Arthur Gurov
Arthur Gurov

Reputation: 435

RESTful API security

I would like to develop RESTful API for my web application. Client have to be clear JS + HTML and user have to somehow authenticate in system. I've read few articles about security and RESTful API but some point still are not clear for me. As I've understood at the first step user have to provide his credentials to server. After that server have to validate user credentials and if they are valid, sent some encoded token to user (assume it will be [user key]:[user IP]:[token creation time]). After user authentication client have to sent this this key with each API call. That's how I've understood RESTful API authentication principes.

With such solution I assume that token can be stolen and another user can access to secured user data (even if IP is included to access token and there will be validation on each request). For this purpose I plan to include token creation time but as I understand with such solution I have to renew access token each time when it expiring - in this case it's not clear for me how to implement "remember me" functionality.

It's not clear for me how to implement 100% safe authentication for my RESTful API. Maybe I'm missing something. Or maybe my understanding of authentication principes is wrong.

Upvotes: 2

Views: 3844

Answers (1)

Regfor
Regfor

Reputation: 8101

It depends from what authentication scenario you are using. For example when dealing with in ASP.NET MVC + REST with Basic Authentication it will produce for you token which is in the fact Base64 encoded string '{username}:{password}'. And you are right it could be stolen, that's why for Basic Auth HTTPS is must, as token goes throw Authentication header with Basic schema.
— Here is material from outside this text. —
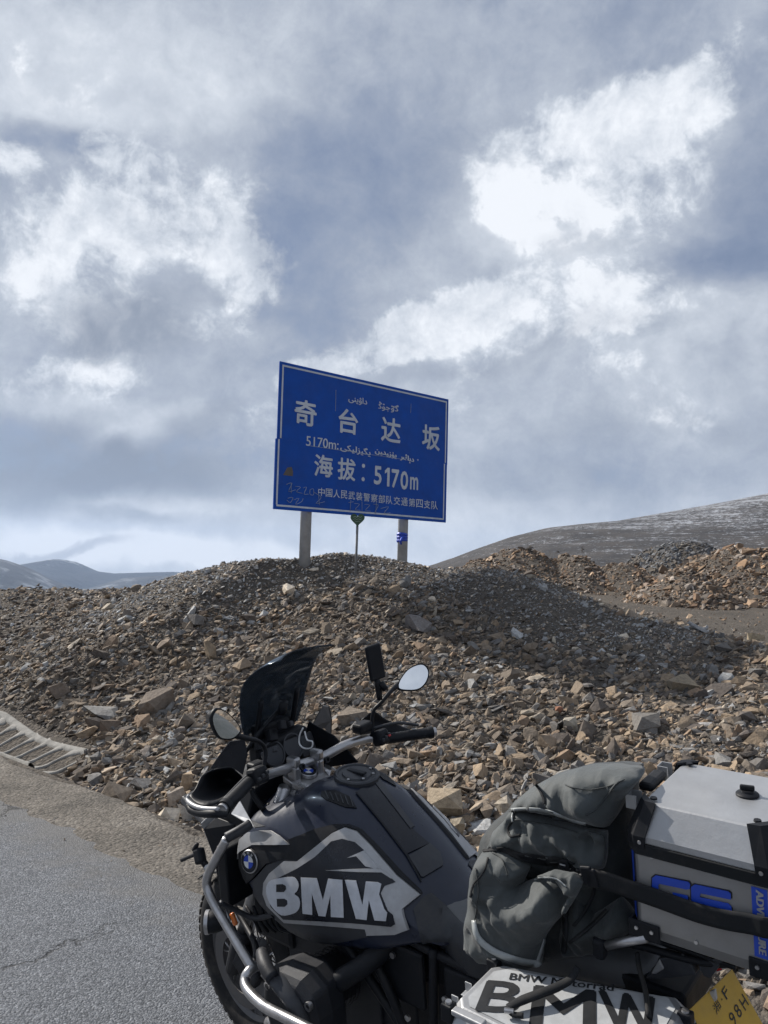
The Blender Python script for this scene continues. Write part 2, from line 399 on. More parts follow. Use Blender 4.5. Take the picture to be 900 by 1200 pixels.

For REST security most suitable and secure are OpenId and OAuth. Just don't reinvent wheel and use already existing standards. OAuth in compare to OpenID includes not only authentication but authorization as well. OAuth already describes all nuances with token renew and token creation time and so on.

Now practical how to implement OAuth in REST. First of all read standard. For your case read with attention Implicit Grant flow, because standard has multiple flows for different client with different trust level and security.
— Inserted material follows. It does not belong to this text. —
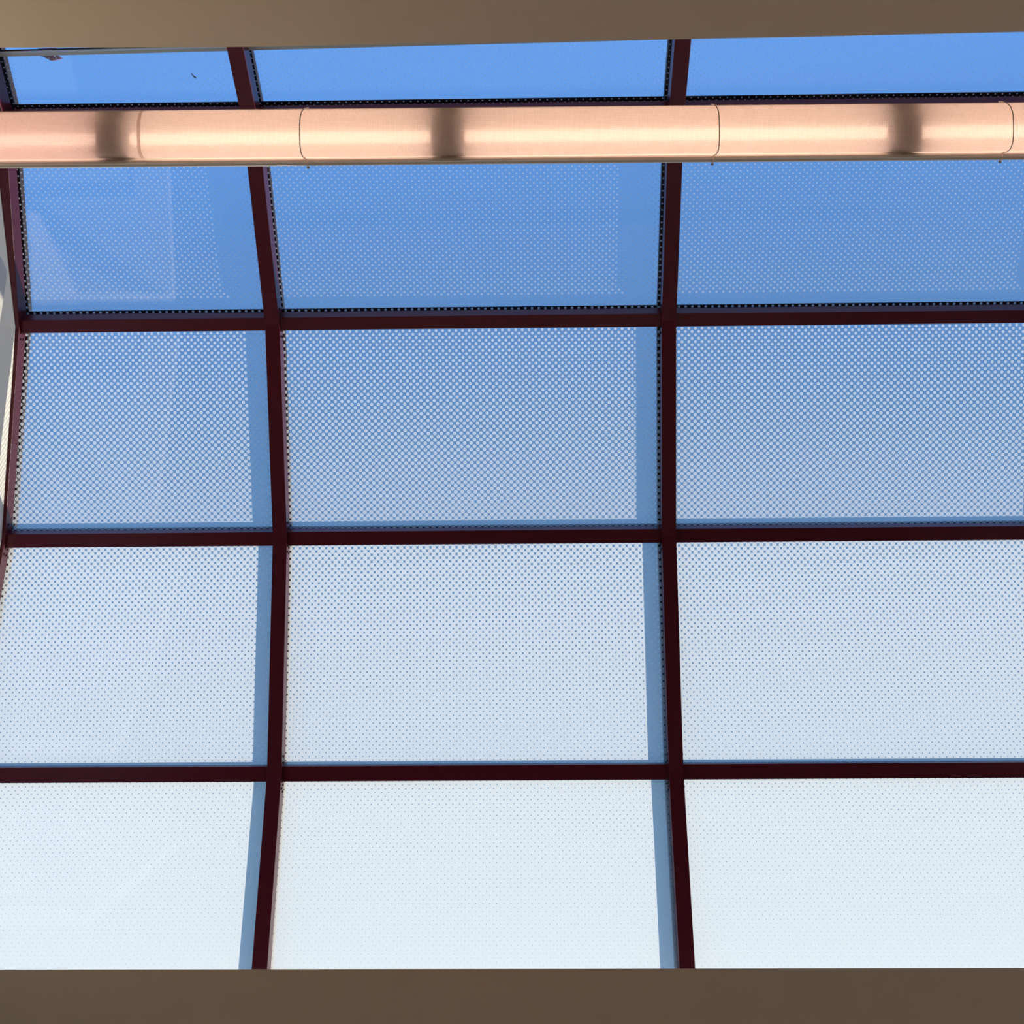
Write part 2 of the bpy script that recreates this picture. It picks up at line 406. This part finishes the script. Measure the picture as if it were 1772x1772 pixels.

https://www.rfc-editor.org/rfc/rfc6749

And after that you can try some already implemented library in technological stack you are using either Java or .NET. For client it is not so important to use library in compare but for server implementation

About potential security problem read here https://www.rfc-editor.org/rfc/rfc6749#section-10.

Some think that OAuth 2.0 is less secure that OAuth 1.0, and it is also dependant from token format. Anyway access token should be passed in HTTP Header and through HTTPS as well as clientid should be stored and passed securely.